We need to establish a reinvention blueprint designed to operate in the 21st Century The goal of this “reinvention” would be to dramatically improve efficiency and productivity, recruit and train claims development and rating specialists, to reduce significantly claims adjudication timeliness for veterans and their families.
VBA field Directors should be provided with a basic mission framework but encouraged to implement and capitalize on cost-saving initiatives, efficiencies, productivity increases, and time-saving claims processing developed to meet the demand by veterans within their jurisdiction.

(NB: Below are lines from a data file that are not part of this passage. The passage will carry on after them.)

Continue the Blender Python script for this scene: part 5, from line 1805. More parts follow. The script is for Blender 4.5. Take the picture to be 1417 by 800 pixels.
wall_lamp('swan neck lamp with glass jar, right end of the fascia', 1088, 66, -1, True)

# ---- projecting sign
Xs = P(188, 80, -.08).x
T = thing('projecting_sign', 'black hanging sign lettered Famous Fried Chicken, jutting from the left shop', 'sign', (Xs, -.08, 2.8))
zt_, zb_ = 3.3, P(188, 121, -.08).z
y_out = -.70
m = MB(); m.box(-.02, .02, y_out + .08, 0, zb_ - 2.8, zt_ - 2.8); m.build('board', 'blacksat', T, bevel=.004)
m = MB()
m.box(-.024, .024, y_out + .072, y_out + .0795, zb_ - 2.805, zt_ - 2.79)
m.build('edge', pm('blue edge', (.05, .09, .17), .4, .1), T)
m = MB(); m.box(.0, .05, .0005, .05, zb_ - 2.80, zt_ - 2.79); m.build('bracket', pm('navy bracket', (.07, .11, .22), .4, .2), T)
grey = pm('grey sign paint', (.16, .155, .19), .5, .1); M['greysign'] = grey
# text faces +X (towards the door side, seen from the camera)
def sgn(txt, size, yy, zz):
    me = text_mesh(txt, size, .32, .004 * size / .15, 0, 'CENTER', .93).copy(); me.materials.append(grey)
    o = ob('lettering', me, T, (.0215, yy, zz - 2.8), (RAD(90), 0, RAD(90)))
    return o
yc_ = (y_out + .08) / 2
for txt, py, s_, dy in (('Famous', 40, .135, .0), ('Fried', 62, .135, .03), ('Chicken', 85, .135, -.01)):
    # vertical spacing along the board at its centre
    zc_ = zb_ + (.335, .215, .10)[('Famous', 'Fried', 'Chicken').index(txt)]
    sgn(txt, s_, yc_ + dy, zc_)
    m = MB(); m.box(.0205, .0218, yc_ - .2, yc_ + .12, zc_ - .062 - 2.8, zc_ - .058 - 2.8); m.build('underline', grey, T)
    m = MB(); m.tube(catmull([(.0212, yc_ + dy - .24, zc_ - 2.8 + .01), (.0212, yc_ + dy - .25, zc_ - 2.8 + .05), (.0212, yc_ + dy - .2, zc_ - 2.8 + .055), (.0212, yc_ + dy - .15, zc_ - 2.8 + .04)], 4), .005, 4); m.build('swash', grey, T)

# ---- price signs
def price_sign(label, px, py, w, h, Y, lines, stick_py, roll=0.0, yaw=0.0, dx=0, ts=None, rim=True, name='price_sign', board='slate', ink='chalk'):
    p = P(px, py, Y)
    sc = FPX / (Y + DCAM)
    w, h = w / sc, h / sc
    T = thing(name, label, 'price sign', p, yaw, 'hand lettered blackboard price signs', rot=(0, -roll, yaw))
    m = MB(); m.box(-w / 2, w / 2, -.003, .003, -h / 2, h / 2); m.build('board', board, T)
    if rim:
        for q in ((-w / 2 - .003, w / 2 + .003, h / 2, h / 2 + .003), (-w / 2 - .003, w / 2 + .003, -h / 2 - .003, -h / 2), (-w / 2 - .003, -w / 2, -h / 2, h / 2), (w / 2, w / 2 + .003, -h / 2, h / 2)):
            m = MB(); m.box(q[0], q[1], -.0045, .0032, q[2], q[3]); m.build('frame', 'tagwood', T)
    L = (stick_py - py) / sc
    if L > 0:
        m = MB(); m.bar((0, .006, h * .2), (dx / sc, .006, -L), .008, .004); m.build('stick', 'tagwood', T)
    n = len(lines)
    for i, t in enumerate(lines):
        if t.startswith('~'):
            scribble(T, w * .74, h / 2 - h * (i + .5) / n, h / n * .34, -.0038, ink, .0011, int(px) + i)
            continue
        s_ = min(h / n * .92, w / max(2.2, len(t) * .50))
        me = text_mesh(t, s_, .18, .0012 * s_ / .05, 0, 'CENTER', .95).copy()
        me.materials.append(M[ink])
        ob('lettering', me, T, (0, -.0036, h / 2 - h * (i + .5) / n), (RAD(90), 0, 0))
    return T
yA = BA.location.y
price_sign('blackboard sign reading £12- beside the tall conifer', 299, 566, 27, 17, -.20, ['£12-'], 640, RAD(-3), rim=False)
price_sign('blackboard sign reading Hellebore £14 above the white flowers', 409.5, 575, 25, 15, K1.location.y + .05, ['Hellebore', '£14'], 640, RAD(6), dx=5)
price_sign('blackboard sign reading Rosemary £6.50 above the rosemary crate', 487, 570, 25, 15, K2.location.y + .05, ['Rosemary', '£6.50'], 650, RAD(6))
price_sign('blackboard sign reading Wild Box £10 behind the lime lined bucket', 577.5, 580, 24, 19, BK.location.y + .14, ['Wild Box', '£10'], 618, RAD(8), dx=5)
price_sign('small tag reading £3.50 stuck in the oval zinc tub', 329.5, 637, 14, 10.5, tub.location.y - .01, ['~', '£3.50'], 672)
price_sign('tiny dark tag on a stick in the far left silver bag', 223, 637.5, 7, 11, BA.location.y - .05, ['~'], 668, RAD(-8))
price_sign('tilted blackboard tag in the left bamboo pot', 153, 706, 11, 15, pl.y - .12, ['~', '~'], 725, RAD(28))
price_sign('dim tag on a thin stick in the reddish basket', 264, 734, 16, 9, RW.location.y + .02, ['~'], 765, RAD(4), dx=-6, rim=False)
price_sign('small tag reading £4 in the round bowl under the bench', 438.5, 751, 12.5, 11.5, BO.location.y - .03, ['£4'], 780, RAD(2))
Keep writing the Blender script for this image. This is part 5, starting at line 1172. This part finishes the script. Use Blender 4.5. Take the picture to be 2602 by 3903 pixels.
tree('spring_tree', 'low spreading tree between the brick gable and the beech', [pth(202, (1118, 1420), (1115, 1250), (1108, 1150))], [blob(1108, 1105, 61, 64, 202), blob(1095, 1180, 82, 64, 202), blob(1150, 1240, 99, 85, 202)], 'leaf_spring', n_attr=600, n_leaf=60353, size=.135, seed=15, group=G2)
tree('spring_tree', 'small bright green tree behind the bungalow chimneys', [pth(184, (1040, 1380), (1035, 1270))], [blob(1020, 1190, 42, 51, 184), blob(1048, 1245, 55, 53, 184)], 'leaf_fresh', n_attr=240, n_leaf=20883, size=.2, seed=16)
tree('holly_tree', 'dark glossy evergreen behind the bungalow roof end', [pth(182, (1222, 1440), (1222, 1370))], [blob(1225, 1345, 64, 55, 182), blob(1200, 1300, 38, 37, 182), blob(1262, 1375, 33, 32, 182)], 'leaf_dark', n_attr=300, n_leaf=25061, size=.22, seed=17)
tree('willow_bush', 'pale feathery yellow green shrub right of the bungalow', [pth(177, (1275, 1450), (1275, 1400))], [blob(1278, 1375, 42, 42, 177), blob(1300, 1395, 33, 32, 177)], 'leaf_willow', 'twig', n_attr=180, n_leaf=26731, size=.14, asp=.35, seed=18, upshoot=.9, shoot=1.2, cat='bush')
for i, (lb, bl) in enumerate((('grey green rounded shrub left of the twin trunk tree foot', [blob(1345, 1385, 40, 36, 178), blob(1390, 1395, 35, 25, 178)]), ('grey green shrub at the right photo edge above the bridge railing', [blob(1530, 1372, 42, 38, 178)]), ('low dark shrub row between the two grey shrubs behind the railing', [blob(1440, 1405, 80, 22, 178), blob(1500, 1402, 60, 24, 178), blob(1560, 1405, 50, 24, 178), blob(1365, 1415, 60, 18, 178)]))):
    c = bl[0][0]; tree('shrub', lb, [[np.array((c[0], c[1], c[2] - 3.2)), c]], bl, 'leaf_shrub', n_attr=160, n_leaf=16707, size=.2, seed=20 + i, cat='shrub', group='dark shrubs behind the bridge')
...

Contingent with this freedom to solve problems and improve processes is accountability.
The best course of action for VBA to pursue is one that does not overly rely on IT solutions or touts significant productivity increases not based on fact.
It is vital that additional cadre of highly-trained Rating Veteran Service Reps (Rating Specialists) be recruited, hired, and trained to augment existing adjudication workforce. We need real persons, not the functional equivalent of the private sector endless cycle of voice mail choices.
Additional rating and development staff is mission critical if VBA is to effectively work down the backlog.
VBA’s leadership continues to grapple with systemic problems that require more than IT solutions, automated paperless systems (being piloted at two small ROs), and new telephone capabilities.
With the help of visionary leaders, a “reinvented” learning organization must be quickly designed, approved, and implemented that builds on the lessons learned over many years. Otherwise, new “transformations” will simply leave us with the proverbial train wreck waiting to happen.